Sarah Waters, The Paying Guests. Virago, 566 blz., € 15,95. Verschijnt op 14 oktober in Nederlandse vertaling (De huisgenoten) bij Nijgh & Van Ditmar.
Ik had mezelf vorige week op een rantsoen van 100 bladzijden Sarah Waters per dag gezet. Of eigenlijk was het een opdracht die ik mezelf gesteld had – ik moest het op tijd uithebben, want kon haar interviewen in Londen afgelopen maandag – maar ik trof mezelf al gauw middernachtelijk aan, niet meer kunnende ophouden in The Paying Guests. Een roman die langzaam op gang komt, met een typische Waters-heldin, een eenzame en ongelukkige ‘spinster’ (let wel, dit zijn de jaren twintig vorige eeuw, en een vrouw kon al een spinster worden genoemd als ze op 22-jarige leeftijd nog niet getrouwd was) die samen met haar moeder in een herenhuis in sjiek Londen woont. Een huis dat na het overlijden van de vader, en het sneuvelen van de beide broers in WO I, veel te groot is geworden. En bovendien kampen moeder en dochter met vreselijk geldtekort, en dus nemen ze huurders in huis, een pas getrouwd stel. Vreemde geluiden, opdringerige mensen met bijbehorende families, het wordt allemaal erg sterk door Waters beschreven. Wat doet het met je als je privacy wordt geschonden? De andere kant is dat de ‘paying guests’ ook leven in de brouwerij met zich meebrengen, avontuur en… romance.
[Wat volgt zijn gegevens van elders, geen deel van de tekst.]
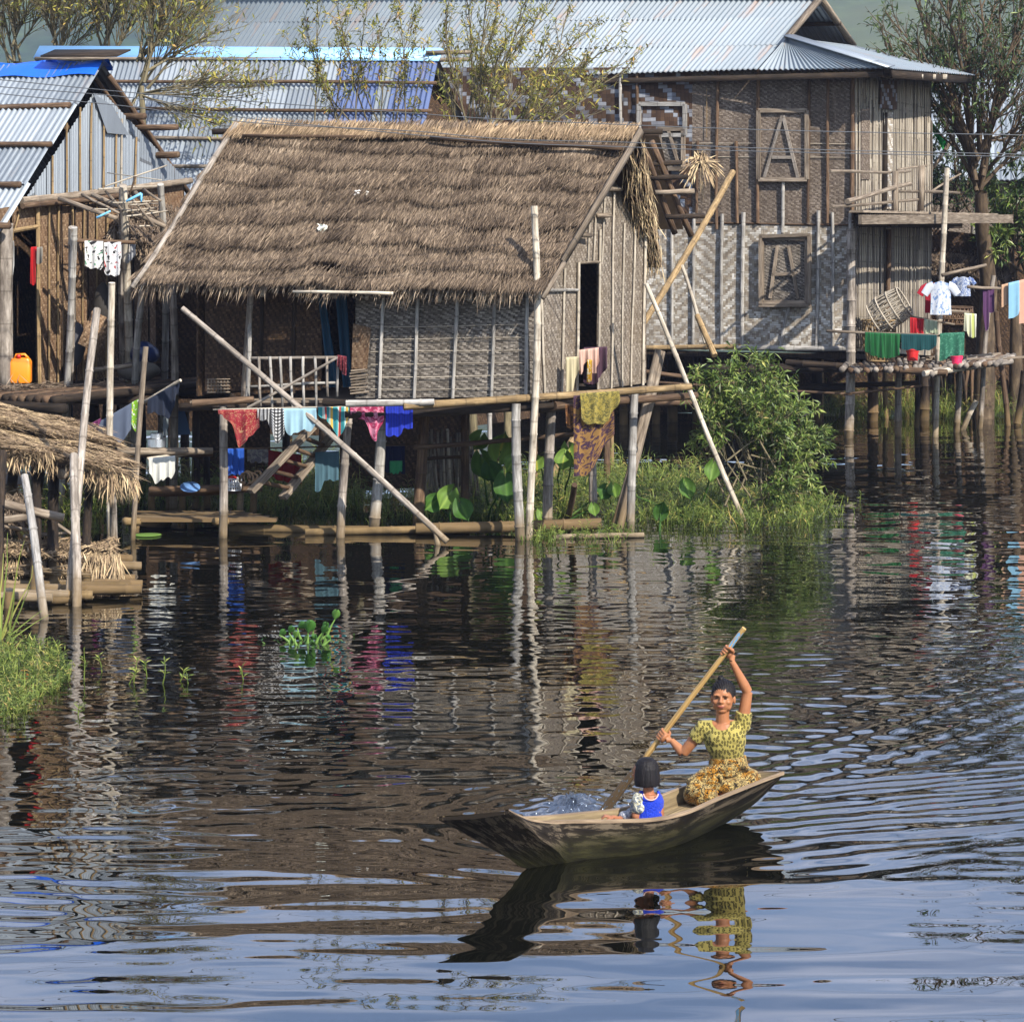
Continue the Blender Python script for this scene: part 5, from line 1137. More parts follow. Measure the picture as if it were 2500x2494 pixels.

Ik ken geloof ik geen andere schrijver dan Sarah Waters die zo behendig met genres kan goochelen, en die met haar stilistische en technische vermogens een sappigheid, spanning en intrige kan bewerkstelligen die normaliter tot het domein van de soapopera behoren. In mij gloeide het boek nog na toen ik tegenover de schrijfster zat, een en al voorkomendheid, zachtheid, bescheidenheid. Gosh, zei ze als ze ergens over na wilde denken, en ‘mmm’ als ze naar m’n vraag luisterde, en ‘that’s very interesting’. Ze was zo encouraging en tegelijkertijd zo professioneel, dat ik er verlegen van werd.
‘Ik wil gewoon het verhaal op de best mogelijke manier vertellen,’ zei ze een paar keer. En dat dat haar dit keer meer moeite, en tijd, had gekost dan bij haar vorige romans. Ik kon me daar wel iets bij voorstellen. The Paying Guests neemt een paar keer een onverwachte draai en lijkt dan even een ander boek te worden. Het is een domestic novel, over gewone mensen met grootse passies, maar ook een Hitchcockiaanse thriller en een rechtbankdrama. Bovenal is het een liefdesverhaal, waarin de ene vrouw tegen de andere zegt: ‘I barely knew I had a skin until I met you.’
Na een uurtje stond ik weer buiten, in zonnig Londen, via Black Friars Bridge – die aan het eind van The Paying Guests een belangrijke rol speelt – op weg naar The National Portrait Gallery, waar een tentoonstelling over Virginia Woolf te zien was. Ik had de zegen gekregen van Sarah, die er natuurlijk al geweest was.